If this observation is really true, even in just a majority of
cases, why would anyone ever invest in a down round? The investor
would simply be throwing good money after bad.
There seem to me to be a lot of reasons potentially at play: The
original investment thesis still seems good. Investors and
management (let alone founders) remain enamoured of the business.
Investors are not eager to admit to their limited partners that a
mere 12 months or so after they put a large wad of cash into the
business there is a total write off. Investors are afraid that the
next guy will pull off a miracle and make the business a success as
a result of which they will look like they bailed too soon.

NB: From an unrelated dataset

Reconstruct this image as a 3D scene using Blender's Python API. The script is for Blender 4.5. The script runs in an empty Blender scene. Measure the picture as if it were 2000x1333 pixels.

Well, here are some facts. We sorted our database of venture
capital transactions in New England first by searching for
companies that had follow on rounds since 2008. We then looked at
the follow on rounds to determine how many were up and how many
were down. About 71% were up and the other 29% were down. We then
searched the down rounds to see which ones had a subsequent round
of financing (13%, as opposed to 49% of the up rounds). Out of the
financings that followed a down round, 30% were up, 15% were down,
and the rest (55%) were even. On average the "up" rounds
were up by about 56% from the down round price.
While the sample size is relatively small, the data shows that
down rounds are much less likely to be followed by another round of
financing, at least within the 2-year period we're looking at.
If they are followed by another round, there's a good chance
(85%, according to our data) that it will be an even or up
round.
Assuming you made equal bets across all down rounds and only 4%
of the down rounds had follow on up rounds, that 4% would have to
return a lot more than 56% you to break even on the portfolio
portfolion of down round securities.
Now, among other things, this analysis does not account for (1)
the possibility that some of the up rounds will improve even
further over time or that some of the down rounds will return
something, (2) the time value of money, or (3) a host of other
factors that are of lesser importance but not of no importance.
Nonetheless, it does suggest that investors would be far better off
betting on the flip of a coin than on a down round.